Continuously Compounded Rate of Return Calculator
Calculation Result
Understanding Continuous Compounding
The continuously compounded rate of return represents the theoretical growth of an investment if the interest were calculated and added back to the principal at every possible micro-moment in time.
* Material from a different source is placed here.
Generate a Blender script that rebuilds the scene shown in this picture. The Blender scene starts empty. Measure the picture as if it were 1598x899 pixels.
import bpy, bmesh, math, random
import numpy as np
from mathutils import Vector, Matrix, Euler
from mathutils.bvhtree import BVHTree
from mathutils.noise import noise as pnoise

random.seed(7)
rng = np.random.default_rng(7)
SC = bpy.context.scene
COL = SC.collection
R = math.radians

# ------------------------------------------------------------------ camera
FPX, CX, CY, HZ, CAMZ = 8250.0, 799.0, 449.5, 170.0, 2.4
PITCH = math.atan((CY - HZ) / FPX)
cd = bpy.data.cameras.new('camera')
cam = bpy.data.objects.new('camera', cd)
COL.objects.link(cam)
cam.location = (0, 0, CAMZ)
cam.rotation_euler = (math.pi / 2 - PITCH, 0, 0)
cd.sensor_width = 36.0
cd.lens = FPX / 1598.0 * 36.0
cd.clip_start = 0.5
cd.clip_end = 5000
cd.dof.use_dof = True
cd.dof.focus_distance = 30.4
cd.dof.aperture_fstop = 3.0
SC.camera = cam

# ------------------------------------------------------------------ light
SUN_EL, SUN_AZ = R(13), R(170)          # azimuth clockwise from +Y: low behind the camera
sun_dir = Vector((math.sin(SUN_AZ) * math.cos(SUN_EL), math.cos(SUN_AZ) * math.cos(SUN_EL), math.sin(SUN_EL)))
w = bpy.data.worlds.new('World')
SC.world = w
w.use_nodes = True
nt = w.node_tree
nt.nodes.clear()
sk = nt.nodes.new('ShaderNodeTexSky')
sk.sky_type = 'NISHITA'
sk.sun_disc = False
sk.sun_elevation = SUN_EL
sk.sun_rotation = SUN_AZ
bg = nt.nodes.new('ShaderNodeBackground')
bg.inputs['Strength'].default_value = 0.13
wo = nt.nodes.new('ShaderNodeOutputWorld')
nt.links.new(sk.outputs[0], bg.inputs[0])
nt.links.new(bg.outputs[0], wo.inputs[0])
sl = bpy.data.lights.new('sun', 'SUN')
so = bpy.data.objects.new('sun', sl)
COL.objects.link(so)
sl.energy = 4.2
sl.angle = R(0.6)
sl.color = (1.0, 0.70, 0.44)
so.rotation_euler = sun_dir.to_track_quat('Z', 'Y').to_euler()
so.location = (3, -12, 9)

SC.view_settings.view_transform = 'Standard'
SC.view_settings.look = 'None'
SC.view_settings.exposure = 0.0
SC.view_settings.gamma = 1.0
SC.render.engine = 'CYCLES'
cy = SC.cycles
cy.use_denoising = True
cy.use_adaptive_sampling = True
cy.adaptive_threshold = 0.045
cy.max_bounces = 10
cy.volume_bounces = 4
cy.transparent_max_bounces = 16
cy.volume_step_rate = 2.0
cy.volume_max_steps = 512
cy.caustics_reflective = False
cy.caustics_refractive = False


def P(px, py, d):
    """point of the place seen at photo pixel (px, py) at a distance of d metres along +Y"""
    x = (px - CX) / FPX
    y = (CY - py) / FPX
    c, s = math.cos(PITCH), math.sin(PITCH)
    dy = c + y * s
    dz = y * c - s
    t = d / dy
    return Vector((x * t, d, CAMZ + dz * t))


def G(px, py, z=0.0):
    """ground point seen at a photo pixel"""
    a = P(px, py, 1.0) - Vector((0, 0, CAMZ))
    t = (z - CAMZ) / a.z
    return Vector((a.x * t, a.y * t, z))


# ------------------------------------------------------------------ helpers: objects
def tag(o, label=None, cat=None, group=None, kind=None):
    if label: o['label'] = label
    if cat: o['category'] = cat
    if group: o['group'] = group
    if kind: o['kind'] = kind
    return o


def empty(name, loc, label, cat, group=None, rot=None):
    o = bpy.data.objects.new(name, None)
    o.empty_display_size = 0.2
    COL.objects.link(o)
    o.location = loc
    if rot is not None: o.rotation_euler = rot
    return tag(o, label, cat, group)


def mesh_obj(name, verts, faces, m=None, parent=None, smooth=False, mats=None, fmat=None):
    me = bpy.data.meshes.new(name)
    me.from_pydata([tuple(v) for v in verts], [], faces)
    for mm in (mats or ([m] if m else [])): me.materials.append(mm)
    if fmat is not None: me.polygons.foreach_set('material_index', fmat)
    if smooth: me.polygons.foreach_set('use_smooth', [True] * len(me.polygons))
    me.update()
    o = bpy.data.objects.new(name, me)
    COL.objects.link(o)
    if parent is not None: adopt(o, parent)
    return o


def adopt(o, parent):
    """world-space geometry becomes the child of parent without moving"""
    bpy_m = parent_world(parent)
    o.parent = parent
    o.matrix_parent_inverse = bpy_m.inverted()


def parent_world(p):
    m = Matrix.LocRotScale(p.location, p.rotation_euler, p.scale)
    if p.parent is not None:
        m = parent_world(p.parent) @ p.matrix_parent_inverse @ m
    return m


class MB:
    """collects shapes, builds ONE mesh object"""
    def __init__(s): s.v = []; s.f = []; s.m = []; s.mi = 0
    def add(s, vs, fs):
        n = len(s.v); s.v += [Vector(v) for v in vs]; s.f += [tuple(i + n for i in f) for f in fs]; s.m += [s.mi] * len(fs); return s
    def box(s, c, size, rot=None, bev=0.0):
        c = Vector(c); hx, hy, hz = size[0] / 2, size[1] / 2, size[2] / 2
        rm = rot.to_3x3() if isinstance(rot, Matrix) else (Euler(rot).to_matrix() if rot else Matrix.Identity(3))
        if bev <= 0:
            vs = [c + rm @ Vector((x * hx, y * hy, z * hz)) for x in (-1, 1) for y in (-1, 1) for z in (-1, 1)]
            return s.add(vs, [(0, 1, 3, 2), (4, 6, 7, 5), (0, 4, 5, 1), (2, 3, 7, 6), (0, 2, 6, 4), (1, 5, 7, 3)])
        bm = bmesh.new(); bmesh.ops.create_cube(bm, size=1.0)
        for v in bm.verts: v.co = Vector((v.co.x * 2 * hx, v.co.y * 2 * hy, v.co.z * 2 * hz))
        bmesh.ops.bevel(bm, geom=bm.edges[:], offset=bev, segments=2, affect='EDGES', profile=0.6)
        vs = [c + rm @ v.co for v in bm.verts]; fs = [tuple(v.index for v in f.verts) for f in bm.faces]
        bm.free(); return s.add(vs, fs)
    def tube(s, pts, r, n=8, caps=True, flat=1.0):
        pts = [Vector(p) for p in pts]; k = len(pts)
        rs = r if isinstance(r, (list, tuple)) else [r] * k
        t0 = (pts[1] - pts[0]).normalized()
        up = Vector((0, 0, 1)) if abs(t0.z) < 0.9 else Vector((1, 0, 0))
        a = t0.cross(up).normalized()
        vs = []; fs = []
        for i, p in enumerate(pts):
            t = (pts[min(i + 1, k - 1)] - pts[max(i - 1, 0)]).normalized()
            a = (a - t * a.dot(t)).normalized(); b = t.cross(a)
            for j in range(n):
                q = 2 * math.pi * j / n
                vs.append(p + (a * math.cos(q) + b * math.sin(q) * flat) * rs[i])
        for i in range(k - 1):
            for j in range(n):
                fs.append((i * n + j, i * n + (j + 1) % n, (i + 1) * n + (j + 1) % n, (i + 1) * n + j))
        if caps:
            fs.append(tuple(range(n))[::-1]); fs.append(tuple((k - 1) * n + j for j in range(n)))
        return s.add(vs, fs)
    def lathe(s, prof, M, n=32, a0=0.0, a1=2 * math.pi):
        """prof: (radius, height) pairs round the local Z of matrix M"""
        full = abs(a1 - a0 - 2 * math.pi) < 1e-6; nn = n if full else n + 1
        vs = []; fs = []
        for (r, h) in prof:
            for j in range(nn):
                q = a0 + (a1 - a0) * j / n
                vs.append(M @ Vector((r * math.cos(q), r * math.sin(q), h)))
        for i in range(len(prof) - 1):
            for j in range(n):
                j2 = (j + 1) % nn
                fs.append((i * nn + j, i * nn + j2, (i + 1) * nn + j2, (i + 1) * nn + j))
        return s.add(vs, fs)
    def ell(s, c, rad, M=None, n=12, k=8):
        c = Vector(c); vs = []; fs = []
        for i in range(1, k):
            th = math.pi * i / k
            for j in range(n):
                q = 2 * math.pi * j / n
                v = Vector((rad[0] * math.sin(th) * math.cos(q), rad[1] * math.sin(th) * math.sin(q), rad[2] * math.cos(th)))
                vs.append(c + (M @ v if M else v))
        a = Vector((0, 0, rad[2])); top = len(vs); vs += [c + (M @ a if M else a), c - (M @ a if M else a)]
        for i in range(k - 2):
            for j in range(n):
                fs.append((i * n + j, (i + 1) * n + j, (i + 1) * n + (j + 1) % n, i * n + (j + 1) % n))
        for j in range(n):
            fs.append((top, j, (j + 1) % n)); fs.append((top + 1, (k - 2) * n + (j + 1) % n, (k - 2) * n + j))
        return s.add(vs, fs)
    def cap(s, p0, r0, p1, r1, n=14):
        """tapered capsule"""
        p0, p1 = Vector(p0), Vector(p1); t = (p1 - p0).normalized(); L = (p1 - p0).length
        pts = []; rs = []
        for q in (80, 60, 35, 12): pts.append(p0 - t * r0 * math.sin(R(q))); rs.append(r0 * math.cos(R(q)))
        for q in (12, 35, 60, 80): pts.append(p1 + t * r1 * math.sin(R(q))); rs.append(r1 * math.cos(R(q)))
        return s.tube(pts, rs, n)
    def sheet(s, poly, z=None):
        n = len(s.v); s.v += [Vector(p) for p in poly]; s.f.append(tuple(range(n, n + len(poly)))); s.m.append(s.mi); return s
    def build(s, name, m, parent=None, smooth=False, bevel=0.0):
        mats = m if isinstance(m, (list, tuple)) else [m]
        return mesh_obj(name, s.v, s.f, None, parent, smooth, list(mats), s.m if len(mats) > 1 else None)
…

Unlike annual or semi-annual compounding, continuous compounding uses the mathematical constant e (approximately 2.71828).
The Mathematical Formula
To find the continuous rate (r), we use the natural logarithm of the ratio between the final and initial values, divided by the time elapsed:
r = ln(A / P) / t
- r: Continuously compounded rate of return
- ln: Natural logarithm
- A: Final amount (Ending Value)
- P: Principal amount (Beginning Value)
- t: Time in years
Why Use Continuous Compounding?
In finance and economics, logarithmic returns (continuous returns) are often preferred over simple returns for several reasons:
- Time Additivity: You can simply add the continuous returns of multiple periods to get the total return over the entire timeframe.
- Symmetry: A 10% continuous gain followed by a 10% continuous loss brings you exactly back to zero, which is not true for arithmetic percentages.
- Modeling: Most sophisticated financial models, such as the Black-Scholes model for option pricing, assume continuous compounding.
Practical Example
Suppose you invested $10,000 in a stock index, and after 3 years, your portfolio is worth $13,500.
Using the formula:
- Step 1: Divide Final by Initial ($13,500 / $10,000 = 1.35)
- Step 2: Take the natural log of 1.35 ≈ 0.3001
- Step 3: Divide by 3 years (0.3001 / 3 = 0.10003)
- Result: The continuously compounded rate is 10.00%.